WHAT TO PRODUCE >> Using the listing below, copy exactly the lines from the one containing "Fm = sst(-.6, 1.2, UU" to the one containing "None, True)), kind='structure')", both lines included, and no others.

----- DATA SECTION

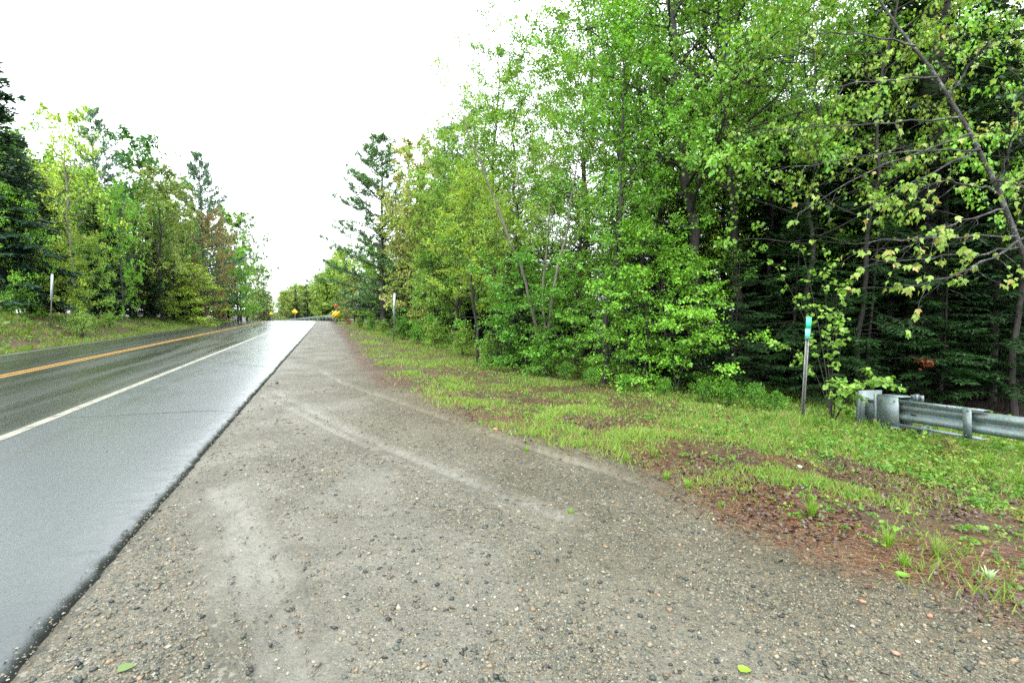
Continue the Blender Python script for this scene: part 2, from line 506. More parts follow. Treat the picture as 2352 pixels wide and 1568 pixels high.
gu = graded(-1.5, 6.5, .05, -420, 420, 1.10)
gu = np.sort(np.concatenate([gu, np.arange(-16, -10.6, .25)]))
gy = graded(.9, 7.5, .05, -60, 700, 1.06)
UU, YY = np.meshgrid(gu, gy, indexing='ij')
XX = UU + xoff(YY)
ZZ = ground_z(XX, YY)
td = track_dist(XX, YY)
ongrav = (UU > U_EDGE) & (UU < xb(YY))
ZZ = ZZ + np.where(ongrav, -.022 * np.exp(-(td / .07) ** 2) + .014 * np.exp(-((td - .13) / .05) ** 2), 0)
tread = (np.exp(-((td - .035) / .022) ** 2) + .5 * np.exp(-(td / .10) ** 2)) * (.6 + .6 * fbm(XX * 3, YY * 3, 33)) * ongrav
Rb = sst(-2.4, .2, UU - xb(YY) + 1.6 * (fbm(XX * .8, YY * .8, 21) - .5)) * (YY < 25)
Gm = .55 * sst(8, 13, YY) * sst(-1.3, -.3, UU - xb(YY)) * (UU > U_EDGE) + sst(-.45, .55, UU - xb(YY) + .9 * (fbm(XX * 1.3, YY * 1.3, 22) - .5)) + sst(.1, .7, U_FAR - UU)
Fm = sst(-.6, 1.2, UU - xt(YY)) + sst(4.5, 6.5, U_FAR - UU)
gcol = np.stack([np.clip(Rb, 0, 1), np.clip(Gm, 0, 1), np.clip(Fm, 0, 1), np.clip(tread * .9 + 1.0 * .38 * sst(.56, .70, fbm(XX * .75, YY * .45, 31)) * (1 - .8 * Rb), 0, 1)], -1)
nu, ny = UU.shape
idx = np.arange(nu * ny).reshape(nu, ny)
Q = np.stack([idx[:-1, :-1], idx[1:, :-1], idx[1:, 1:], idx[:-1, 1:]], -1).reshape(-1, 4)
VG = np.stack([XX, YY, ZZ], -1).reshape(-1, 3)
uc = (UU[:-1, :-1] + UU[1:, 1:]).ravel() / 2
yc = (YY[:-1, :-1] + YY[1:, 1:]).ravel() / 2
xc = uc + xoff(yc)
jag = .5 * (fbm(xc * 1.5, yc * 1.5, 40) - .5)
cls = np.zeros(len(Q), int)
cls[(uc > U_EDGE - .1) & (uc < xb(yc) + jag)] = 1
cls[(uc >= xb(yc) + jag) & (uc < xt(yc))] = 2
cls[(uc < U_FAR) & (uc > U_FAR - 5.2)] = 3
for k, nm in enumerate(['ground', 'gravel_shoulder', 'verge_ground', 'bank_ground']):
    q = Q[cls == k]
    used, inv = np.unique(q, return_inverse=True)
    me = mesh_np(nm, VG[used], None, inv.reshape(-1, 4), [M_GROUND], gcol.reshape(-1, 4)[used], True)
    tag(obj(nm, me), kind='structure')

# ------------------------------------------------------------------ road
def strip(name, us, zs, ys, mat, ujit=None, zjit=None):
    us, zs = np.array(us, float), np.array(zs, float)
    U, Y = np.meshgrid(us, ys, indexing='ij')
    Z = np.broadcast_to(zs[:, None], U.shape).copy()
    if ujit is not None: U = U + ujit(U, Y)
    if zjit is not None: Z = Z + zjit(U, Y)
    V = np.stack([U + xoff(Y), Y, Z + zroad(Y)], -1).reshape(-1, 3)
    a, b = U.shape
    i = np.arange(a * b).reshape(a, b)
    q = np.stack([i[:-1, :-1], i[1:, :-1], i[1:, 1:], i[:-1, 1:]], -1).reshape(-1, 4)
    return tag(obj(name, mesh_np(name, V, None, q, [mat], None, True)), kind='structure')

ry = np.concatenate([np.arange(-20, 0, 1.0), np.arange(0, 12, .04), np.arange(12, 30, .15), np.arange(30, 150, 1.0)])
ry2 = np.concatenate([np.arange(-20, 60, 1.0), np.arange(60, 150, 1.0)])
strip('road', [-10.80, -10.75, -9, -7.3, -5.5, -3.85], [-.10, -.004, 0, 0, 0, 0], ry2, M_LANE)
e_us = [-3.85, -3.0, -2.4, -2.0, -1.85, -1.75, -1.66, -1.58, -1.51, -1.46, -1.42, -1.39, -1.37, -1.36]
e_zs = [.0, .0, .0, .0, -.001, -.003, -.007, -.012, -.019, -.027, -.037, -.055, -.08, -.13]
def e_uj(U, Y):
    w = sst(-1.9, -1.42, U)
    return -.035 * w + w * (.04 * (fbm(Y * .9, Y * 0 + .5, 50) - .5) + .030 * (fbm(Y * 9, Y * 0 + U * 2, 51, 3) - .5) + .028 * (vnoise(Y * 24, U * 9, 52) - .5))
def e_zj(U, Y):
    w = sst(-1.75, -1.45, U)
    return w * (.014 * (fbm(Y * 5, U * 6, 53, 3) - .5) + .014 * (vnoise(Y * 22, U * 24, 54) - .5))
strip('road_shoulder', e_us, e_zs, ry, M_SHOULDER, e_uj, e_zj)
strip('edge_line', [-3.90, -3.75], [.004, .004], ry2, M_WHITE)
strip('centre_line', [-7.42, -7.31], [.004, .004], ry2, M_YEL)
strip('centre_line', [-7.21, -7.10], [.004, .004], ry2, M_YEL)
strip('edge_line', [-10.45, -10.33], [.004, .004], ry2, M_WHITE_FAR)

def crack(pts, w0):
    P = np.array([on_plane(*p, 0)[:2] for p in pts])
    tt = np.linspace(0, 1, 50) * (len(P) - 1)
    x = np.interp(tt, np.arange(len(P)), P[:, 0]); y = np.interp(tt, np.arange(len(P)), P[:, 1])
    y = y + .05 * (fbm(x * 5, y * 0, 60) - .5)
    w = w0 * (.5 + vnoise(x * 9, y * 0, 61))
    V = np.concatenate([np.stack([x, y - w, 0 * x + .0035], -1), np.stack([x, y + w, 0 * x + .0035], -1)])
    n = len(x)
    q = [(i, i + 1, n + i + 1, n + i) for i in range(n - 1)]
    tag(obj('crack', mesh_np('crack', V, None, q, [M_TAR])), kind='structure')
crack([(150, 959), (300, 952), (450, 944), (545, 940)], .010)
crack([(505, 832), (560, 838), (625, 843)], .014)
crack([(590, 803), (640, 805), (672, 806)], .016)

# ------------------------------------------------------------------ leaves, twigs, trees
def unit(a):
    return a / (np.linalg.norm(a, axis=-1, keepdims=True) + 1e-9)

SHAPES = {
    'kite': (np.array([(0, 0), (-.36, .45), (0, 1), (.36, .45)]), [(0, 2, 1), (0, 3, 2)]),
    'maple': (np.array([(0, 0), (-.26, .10), (-.46, .58), (-.24, .50), (0, 1), (.24, .50), (.46, .58), (.26, .10)]),
              [(0, 2, 1), (0, 3, 2), (0, 4, 3), (0, 5, 4), (0, 6, 5), (0, 7, 6)]),
    'round': (np.array([(0, 0.04), (-.36, .08), (-.46, .45), (-.25, .8), (0, 1), (.25, .8), (.46, .45), (.36, .08)]),
              [(0, 2, 1), (0, 3, 2), (0, 4, 3), (0, 5, 4), (0, 6, 5), (0, 7, 6)]),
    'blade': (np.array([(-.5, 0), (.5, 0), (0, 1)]), [(0, 1, 2)]),
}

def leaves(P, A, N, L, shape='kite', width=1.0, fold=.12, droop=.12):
    P, A, N = np.asarray(P, float), unit(np.asarray(A, float)), np.asarray(N, float)
    S = unit(np.cross(A, N)); N = np.cross(S, A)
    pts, tri = SHAPES[shape]
    L = np.broadcast_to(np.asarray(L, float), (len(P),))[:, None, None]
    px, py = pts[:, 0][None, :, None] * width, pts[:, 1][None, :, None]
    V = P[:, None] + L * (S[:, None] * px + A[:, None] * py + N[:, None] * (fold * np.abs(px) * 2 - droop * py ** 2))
    k = len(pts)
    T = (np.arange(len(P))[:, None, None] * k + np.array(tri)[None]).reshape(-1, 3)
    return V.reshape(-1, 3), T, k

def leaf_cols(n, k, amt=.35, warm=.15):
    v = 1 + amt * (rng.random(n) - .5) * 2
    w = warm * rng.standard_normal(n)
    c = np.stack([v * (1 + w), v * (1 + w * .2), v * (1 - w * .5)], -1)
    return np.repeat(np.clip(c, .2, 2.2), k, axis=0)

def bend(p0, d, L, n, up=0.0, wig=.15):
    P = [np.array(p0, float)]
    d = unit(np.array(d, float))
    st = L / (n - 1)
    w = rng.standard_normal((n, 3)) * wig
    for i in range(n - 1):
        d = unit(d + np.array([0, 0, up / (n - 1)]) + w[i] / math.sqrt(n))
        P.append(P[-1] + d * st)
    return np.array(P)

def along(P, s):
    t = np.asarray(s) * (len(P) - 1)
    i = np.minimum(t.astype(int), len(P) - 2)
    f = (t - i)[..., None]
    return P[i] * (1 - f) + P[i + 1] * f, unit(P[i + 1] - P[i])

def make_broadleaf(name, H=14, r0=.14, cb=.3, spread=2.6, n_limb=26, leaf=.10, per=9, lean=(0, 0), shape='kite',
                   limb_up=.5, ang=(25, 55), top=.5, stems=1, bark=M_BARK, twig_tube=False, wig=.10, flat=0.0, droopy=.5, n_sub=6, n_twig=4, lowfull=1.0):
    wood, LP, LA, LN, LS = MB(), [], [], [], []
    for st in range(stems):
        l = np.array(lean, float)
        if stems > 1:
            a = st * 2 * math.pi / stems + rng.random()
            l = l + .22 * np.array([math.cos(a), math.sin(a)]) * (.5 + rng.random())
        h = H * (1 - .22 * rng.random() * (st > 0))
        n = 16
        t = np.linspace(0, 1, n)
        wob = np.cumsum(rng.standard_normal((n, 2)) * wig * h / n, axis=0)
        T = np.stack([l[0] * h * t ** 1.2 + wob[:, 0], l[1] * h * t ** 1.2 + wob[:, 1], h * t], -1)
        T[0] = [.1 * (st > 0) * l[0], .1 * (st > 0) * l[1], -.25]
        rt_ = r0 * (1 if stems == 1 else .7) * ((1 - t) ** .85 + .04)
        rt_[0] *= 1.35
        wood.tube(T, rt_, 8)
        nl = max(4, int(n_limb / stems))
        az = rng.random() * 6.28
        for i in range(nl):
            f = cb + (0.98 - cb) * (i + rng.random()) / nl
            p0, td_ = along(T, f)
            az += 2.4 + .5 * rng.standard_normal()
            k = (f - cb) / (1 - cb)
            prof = np.interp(k, [0, .3, .65, 1], [.8 * lowfull, 1.0, .85, top * .8])
            L = spread * prof * (.65 + .6 * rng.random())
            el = math.radians(ang[0] + (ang[1] - ang[0]) * rng.random() + 20 * k)
            d = np.array([math.cos(az) * math.cos(el), math.sin(az) * math.cos(el), math.sin(el)]) + .25 * np.array([l[0], l[1], 0])
            B = bend(p0, d, L, 8, limb_up * (rng.random() - .6), .28)
            rb = min(.45 * np.interp(f, t, rt_), .016 * L + .006)
            wood.tube(B, np.linspace(rb, .004, 8), 5)
            for j in range(n_sub):
                s = .22 + .78 * (j + rng.random()) / n_sub
                q0, qd = along(B, min(s, .99))
                rv = rng.standard_normal(3); rv[2] *= (1 - flat)
                dd = unit(qd * .8 + rv * .62 + np.array([0, 0, .1]))
                Ls = L * .42 * (1.1 - .6 * s) * (.6 + .8 * rng.random())
                S = bend(q0, dd, Ls, 5, .2 * (rng.random() - .5), .3)
                wood.tube(S, np.linspace(max(.4 * rb * (1 - s), .004), .002, 5), 3)
                for m in range(n_twig):
                    u = .3 + .7 * (m + rng.random()) / n_twig
                    w0, wd = along(S, min(u, .99))
                    rv = rng.standard_normal(3); rv[2] *= (1 - flat)
                    wdir = unit(wd * .7 + rv * .7)
                    Lw = (.22 + .28 * rng.random()) * min(1.0, .35 + Ls)
                    if twig_tube:
                        wood.tube(np.array([w0, w0 + wdir * Lw]), [.003, .0015], 3)
                    c = max(2, int(per * (.5 + rng.random())))
                    ss = rng.random(c) ** .7
                    pp = w0 + wdir * (Lw * ss)[:, None] + rng.standard_normal((c, 3)) * .05
                    aa = wdir * .6 + rng.standard_normal((c, 3)) * .55 + np.array([0, 0, -droopy])
                    LP.append(pp); LA.append(aa)
    P, A = np.concatenate(LP), np.concatenate(LA)
    N = rng.standard_normal(P.shape) * .45 + np.array([0, 0, 1.0])
    N = N - unit(A) * np.sum(N * unit(A), 1, keepdims=True)
    Ls = leaf * (.6 + .7 * rng.random(len(P)))
    V, T_, k = leaves(P, A, N, Ls, shape)
    # light and dark clumps: whole twigs of fresher and older leaf
    cl = fbm(P[:, 0] * .9 + P[:, 2] * .37, P[:, 2] * .9 + P[:, 1] * .71, 70, 3)
    col = leaf_cols(len(P), k) * np.repeat(.62 + .76 * cl, k)[:, None]
    crown = mesh_np('crown', V, T_, None, [M_LEAF], col)
    trunk = wood.mesh('trunk', bark, True)
    return {'H': H, 'parts': [('trunk', trunk), ('crown', crown)], 'n': len(T_)}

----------

EXERCISE ANSWER >>
Fm = sst(-.6, 1.2, UU - xt(YY)) + sst(4.5, 6.5, U_FAR - UU)
gcol = np.stack([np.clip(Rb, 0, 1), np.clip(Gm, 0, 1), np.clip(Fm, 0, 1), np.clip(tread * .9 + 1.0 * .38 * sst(.56, .70, fbm(XX * .75, YY * .45, 31)) * (1 - .8 * Rb), 0, 1)], -1)
nu, ny = UU.shape
idx = np.arange(nu * ny).reshape(nu, ny)
Q = np.stack([idx[:-1, :-1], idx[1:, :-1], idx[1:, 1:], idx[:-1, 1:]], -1).reshape(-1, 4)
VG = np.stack([XX, YY, ZZ], -1).reshape(-1, 3)
uc = (UU[:-1, :-1] + UU[1:, 1:]).ravel() / 2
yc = (YY[:-1, :-1] + YY[1:, 1:]).ravel() / 2
xc = uc + xoff(yc)
jag = .5 * (fbm(xc * 1.5, yc * 1.5, 40) - .5)
cls = np.zeros(len(Q), int)
cls[(uc > U_EDGE - .1) & (uc < xb(yc) + jag)] = 1
cls[(uc >= xb(yc) + jag) & (uc < xt(yc))] = 2
cls[(uc < U_FAR) & (uc > U_FAR - 5.2)] = 3
for k, nm in enumerate(['ground', 'gravel_shoulder', 'verge_ground', 'bank_ground']):
    q = Q[cls == k]
    used, inv = np.unique(q, return_inverse=True)
    me = mesh_np(nm, VG[used], None, inv.reshape(-1, 4), [M_GROUND], gcol.reshape(-1, 4)[used], True)
    tag(obj(nm, me), kind='structure')

# ------------------------------------------------------------------ road
def strip(name, us, zs, ys, mat, ujit=None, zjit=None):
    us, zs = np.array(us, float), np.array(zs, float)
    U, Y = np.meshgrid(us, ys, indexing='ij')
    Z = np.broadcast_to(zs[:, None], U.shape).copy()
    if ujit is not None: U = U + ujit(U, Y)
    if zjit is not None: Z = Z + zjit(U, Y)
    V = np.stack([U + xoff(Y), Y, Z + zroad(Y)], -1).reshape(-1, 3)
    a, b = U.shape
    i = np.arange(a * b).reshape(a, b)
    q = np.stack([i[:-1, :-1], i[1:, :-1], i[1:, 1:], i[:-1, 1:]], -1).reshape(-1, 4)
    return tag(obj(name, mesh_np(name, V, None, q, [mat], None, True)), kind='structure')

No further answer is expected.